--- start of Recorded data ---

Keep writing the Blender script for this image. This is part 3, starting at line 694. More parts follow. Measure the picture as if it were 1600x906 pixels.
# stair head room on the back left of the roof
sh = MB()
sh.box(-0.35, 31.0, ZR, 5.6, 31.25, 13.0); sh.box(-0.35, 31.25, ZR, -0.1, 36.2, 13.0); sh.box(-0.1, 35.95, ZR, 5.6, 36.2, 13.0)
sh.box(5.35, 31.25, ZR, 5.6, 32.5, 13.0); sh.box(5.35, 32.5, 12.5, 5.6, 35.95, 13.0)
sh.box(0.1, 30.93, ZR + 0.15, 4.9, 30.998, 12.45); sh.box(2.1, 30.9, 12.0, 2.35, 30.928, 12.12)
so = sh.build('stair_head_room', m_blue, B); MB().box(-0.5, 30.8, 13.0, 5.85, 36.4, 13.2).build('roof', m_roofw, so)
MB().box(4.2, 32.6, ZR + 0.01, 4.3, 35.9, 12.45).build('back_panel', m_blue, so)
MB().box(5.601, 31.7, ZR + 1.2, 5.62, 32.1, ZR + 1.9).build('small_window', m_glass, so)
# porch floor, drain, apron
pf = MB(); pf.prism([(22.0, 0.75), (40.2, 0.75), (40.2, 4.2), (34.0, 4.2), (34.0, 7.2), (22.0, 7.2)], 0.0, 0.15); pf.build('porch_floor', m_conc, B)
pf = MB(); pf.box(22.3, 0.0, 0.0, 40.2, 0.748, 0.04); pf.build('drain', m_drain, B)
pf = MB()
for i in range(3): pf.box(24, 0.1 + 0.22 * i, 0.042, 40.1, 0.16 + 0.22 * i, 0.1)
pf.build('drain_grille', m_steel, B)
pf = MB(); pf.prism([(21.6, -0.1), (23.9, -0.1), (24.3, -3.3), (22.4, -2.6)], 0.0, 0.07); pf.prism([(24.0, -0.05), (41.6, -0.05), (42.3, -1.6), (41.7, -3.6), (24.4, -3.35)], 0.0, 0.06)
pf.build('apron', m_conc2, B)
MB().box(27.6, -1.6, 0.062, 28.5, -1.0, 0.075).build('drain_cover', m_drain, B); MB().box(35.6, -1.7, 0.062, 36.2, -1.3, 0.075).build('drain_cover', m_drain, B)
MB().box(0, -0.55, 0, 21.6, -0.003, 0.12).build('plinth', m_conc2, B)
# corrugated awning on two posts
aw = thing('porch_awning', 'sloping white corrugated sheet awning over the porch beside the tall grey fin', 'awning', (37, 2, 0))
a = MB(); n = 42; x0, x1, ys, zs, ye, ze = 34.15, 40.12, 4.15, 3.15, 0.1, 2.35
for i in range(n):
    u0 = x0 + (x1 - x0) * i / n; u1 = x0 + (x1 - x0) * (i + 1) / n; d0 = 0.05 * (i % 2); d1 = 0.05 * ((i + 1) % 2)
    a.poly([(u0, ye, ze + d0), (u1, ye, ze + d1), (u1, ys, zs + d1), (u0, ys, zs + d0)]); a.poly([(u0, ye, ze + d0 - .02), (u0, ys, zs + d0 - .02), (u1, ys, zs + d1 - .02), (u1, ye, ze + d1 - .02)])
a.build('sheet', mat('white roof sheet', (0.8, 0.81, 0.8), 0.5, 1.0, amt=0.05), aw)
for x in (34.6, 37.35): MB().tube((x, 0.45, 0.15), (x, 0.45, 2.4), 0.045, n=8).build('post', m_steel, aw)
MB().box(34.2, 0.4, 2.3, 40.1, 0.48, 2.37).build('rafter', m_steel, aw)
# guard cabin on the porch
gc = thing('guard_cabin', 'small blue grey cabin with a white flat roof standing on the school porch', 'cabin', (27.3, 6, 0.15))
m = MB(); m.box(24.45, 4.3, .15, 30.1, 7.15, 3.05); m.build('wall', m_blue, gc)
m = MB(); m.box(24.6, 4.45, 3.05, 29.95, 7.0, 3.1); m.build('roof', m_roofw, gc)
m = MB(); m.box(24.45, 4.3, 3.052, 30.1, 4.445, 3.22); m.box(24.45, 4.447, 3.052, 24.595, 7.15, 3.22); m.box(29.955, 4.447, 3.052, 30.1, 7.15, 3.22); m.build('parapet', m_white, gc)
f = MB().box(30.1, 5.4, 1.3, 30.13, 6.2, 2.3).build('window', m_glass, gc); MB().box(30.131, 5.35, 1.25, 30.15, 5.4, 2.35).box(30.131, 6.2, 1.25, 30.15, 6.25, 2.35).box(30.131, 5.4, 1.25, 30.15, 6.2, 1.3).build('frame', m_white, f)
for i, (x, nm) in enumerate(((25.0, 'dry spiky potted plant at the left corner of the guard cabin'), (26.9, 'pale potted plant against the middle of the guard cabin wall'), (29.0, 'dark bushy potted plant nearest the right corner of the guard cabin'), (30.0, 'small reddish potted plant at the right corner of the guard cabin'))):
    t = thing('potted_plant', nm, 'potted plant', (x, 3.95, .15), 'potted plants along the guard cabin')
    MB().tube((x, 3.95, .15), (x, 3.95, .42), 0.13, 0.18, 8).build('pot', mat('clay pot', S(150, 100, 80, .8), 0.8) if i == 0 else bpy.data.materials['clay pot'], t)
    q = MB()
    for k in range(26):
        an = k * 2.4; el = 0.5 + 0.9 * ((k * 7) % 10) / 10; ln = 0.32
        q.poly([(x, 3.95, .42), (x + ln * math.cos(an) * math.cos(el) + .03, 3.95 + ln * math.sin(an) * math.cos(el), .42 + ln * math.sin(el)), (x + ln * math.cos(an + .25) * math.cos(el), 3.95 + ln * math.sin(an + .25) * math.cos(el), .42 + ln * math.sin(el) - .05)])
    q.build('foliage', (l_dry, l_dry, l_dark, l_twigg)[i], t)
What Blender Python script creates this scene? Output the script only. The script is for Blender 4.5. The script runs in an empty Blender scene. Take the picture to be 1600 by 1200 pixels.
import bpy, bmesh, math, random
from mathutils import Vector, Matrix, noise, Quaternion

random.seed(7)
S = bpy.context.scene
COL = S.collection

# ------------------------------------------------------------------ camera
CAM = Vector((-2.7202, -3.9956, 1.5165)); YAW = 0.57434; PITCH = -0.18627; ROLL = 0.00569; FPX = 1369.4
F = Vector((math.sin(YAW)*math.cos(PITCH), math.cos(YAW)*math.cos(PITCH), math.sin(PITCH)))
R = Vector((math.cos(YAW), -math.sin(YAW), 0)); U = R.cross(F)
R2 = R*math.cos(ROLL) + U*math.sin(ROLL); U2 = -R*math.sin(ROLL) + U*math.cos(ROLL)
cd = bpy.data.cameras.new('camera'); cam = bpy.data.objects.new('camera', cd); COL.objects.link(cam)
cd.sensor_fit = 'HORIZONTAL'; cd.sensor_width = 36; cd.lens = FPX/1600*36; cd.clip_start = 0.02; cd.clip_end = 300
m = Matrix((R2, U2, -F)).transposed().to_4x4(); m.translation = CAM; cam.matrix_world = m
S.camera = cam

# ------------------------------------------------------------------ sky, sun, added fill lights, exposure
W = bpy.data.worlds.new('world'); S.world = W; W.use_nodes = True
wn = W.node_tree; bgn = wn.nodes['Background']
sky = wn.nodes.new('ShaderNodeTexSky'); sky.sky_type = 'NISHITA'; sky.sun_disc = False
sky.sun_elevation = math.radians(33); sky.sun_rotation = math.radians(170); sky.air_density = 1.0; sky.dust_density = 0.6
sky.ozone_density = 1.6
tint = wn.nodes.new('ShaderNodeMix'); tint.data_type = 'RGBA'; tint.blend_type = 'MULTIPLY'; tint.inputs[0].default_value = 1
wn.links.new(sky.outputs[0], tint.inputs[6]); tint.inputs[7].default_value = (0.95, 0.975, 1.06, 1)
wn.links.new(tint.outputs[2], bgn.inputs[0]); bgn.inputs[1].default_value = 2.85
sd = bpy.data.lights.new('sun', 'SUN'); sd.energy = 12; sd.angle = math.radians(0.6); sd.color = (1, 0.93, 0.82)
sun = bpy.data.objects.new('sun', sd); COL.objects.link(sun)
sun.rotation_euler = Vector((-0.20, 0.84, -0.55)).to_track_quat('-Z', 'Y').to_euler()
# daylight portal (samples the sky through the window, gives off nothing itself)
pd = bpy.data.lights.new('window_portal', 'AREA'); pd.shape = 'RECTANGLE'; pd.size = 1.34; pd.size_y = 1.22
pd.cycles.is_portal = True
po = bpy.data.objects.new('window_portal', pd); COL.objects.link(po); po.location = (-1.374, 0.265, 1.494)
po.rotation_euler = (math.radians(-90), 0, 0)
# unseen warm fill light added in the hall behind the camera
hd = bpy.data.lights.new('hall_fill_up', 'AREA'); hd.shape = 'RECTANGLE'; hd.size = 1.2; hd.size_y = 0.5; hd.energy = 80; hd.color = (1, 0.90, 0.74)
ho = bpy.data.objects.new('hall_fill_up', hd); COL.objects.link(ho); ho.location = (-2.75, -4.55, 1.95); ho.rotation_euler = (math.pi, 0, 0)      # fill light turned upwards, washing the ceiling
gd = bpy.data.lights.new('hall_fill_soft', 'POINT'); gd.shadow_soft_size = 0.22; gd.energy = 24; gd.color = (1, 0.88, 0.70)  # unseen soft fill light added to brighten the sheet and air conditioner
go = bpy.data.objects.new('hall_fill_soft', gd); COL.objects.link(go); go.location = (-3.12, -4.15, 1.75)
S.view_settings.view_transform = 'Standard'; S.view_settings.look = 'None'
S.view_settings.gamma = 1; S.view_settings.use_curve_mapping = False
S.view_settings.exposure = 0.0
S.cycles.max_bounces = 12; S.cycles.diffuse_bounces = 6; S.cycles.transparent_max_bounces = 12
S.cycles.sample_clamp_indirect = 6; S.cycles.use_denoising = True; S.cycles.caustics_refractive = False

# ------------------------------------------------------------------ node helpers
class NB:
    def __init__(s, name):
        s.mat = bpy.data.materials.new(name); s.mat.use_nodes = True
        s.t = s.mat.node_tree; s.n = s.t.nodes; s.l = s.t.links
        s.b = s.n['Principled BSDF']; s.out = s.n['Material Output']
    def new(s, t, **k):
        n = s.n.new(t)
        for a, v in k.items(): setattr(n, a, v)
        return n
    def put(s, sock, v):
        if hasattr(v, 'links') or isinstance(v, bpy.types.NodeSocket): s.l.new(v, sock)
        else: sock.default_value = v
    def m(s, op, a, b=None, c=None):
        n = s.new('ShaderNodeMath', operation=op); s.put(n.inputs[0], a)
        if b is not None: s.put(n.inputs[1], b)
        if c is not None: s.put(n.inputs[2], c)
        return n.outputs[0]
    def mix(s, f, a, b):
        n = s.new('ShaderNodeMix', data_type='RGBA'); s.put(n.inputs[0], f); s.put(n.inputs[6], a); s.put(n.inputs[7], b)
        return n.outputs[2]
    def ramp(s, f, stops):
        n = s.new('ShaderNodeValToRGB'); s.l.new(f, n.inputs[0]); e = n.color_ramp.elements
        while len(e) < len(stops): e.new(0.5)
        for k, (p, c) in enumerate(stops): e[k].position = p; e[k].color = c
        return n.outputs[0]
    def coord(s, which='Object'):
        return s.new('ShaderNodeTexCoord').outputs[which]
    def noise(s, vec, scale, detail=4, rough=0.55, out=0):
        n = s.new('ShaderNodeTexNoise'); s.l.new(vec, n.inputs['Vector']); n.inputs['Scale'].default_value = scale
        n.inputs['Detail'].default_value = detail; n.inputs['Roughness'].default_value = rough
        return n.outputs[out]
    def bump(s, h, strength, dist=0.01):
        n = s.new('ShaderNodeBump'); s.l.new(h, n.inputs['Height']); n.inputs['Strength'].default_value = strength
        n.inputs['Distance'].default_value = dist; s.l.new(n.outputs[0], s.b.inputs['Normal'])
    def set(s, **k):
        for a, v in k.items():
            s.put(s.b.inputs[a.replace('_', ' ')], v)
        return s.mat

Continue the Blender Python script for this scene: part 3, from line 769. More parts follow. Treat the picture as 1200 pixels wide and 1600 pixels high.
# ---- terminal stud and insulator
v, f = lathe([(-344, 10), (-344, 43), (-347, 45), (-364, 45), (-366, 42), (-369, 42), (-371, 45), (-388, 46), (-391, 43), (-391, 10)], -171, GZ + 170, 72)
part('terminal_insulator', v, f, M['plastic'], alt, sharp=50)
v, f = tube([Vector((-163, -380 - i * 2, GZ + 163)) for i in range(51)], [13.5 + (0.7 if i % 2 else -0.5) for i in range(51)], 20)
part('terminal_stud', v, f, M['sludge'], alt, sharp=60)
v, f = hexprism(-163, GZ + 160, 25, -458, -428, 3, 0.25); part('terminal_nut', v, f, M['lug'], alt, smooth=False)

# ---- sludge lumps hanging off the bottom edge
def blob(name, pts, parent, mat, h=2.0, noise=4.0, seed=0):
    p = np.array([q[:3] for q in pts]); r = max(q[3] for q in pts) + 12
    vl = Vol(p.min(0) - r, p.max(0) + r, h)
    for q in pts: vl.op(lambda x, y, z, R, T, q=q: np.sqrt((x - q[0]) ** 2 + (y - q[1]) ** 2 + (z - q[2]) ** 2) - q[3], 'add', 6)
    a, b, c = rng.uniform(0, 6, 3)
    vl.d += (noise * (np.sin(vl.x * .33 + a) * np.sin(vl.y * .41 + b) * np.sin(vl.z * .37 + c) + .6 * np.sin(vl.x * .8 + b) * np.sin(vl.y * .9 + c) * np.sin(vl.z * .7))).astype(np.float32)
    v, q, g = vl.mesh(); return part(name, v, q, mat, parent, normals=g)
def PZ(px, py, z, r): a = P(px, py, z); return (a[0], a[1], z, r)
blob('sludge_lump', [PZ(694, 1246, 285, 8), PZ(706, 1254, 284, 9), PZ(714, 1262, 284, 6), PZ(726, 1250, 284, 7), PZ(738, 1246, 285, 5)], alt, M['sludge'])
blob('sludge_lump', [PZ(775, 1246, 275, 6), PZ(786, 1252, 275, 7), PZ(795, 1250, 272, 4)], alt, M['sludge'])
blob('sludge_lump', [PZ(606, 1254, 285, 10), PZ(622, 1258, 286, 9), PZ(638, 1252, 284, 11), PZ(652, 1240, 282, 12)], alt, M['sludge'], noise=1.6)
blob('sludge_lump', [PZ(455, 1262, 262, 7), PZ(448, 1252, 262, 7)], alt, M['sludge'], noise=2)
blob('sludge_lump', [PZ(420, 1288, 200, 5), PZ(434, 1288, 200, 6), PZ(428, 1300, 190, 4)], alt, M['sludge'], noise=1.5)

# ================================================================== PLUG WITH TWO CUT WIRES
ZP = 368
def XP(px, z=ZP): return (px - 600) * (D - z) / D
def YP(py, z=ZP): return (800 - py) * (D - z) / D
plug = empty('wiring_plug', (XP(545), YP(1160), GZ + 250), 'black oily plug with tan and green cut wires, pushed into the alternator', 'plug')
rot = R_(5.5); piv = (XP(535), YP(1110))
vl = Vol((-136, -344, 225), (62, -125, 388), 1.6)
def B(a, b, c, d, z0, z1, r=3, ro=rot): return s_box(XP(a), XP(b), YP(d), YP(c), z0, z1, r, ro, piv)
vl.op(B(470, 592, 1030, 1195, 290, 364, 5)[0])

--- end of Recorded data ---

→ Written instruction
Your output shall consist solely of the lines from the line with "What Blender Python" to the line with "COL = S.collection", reproduced exactly, both ends included.

→ Written reply
What Blender Python script creates this scene? Output the script only. The script is for Blender 4.5. The script runs in an empty Blender scene. Take the picture to be 1600 by 1200 pixels.
import bpy, bmesh, math, random
from mathutils import Vector, Matrix, noise, Quaternion

random.seed(7)
S = bpy.context.scene
COL = S.collection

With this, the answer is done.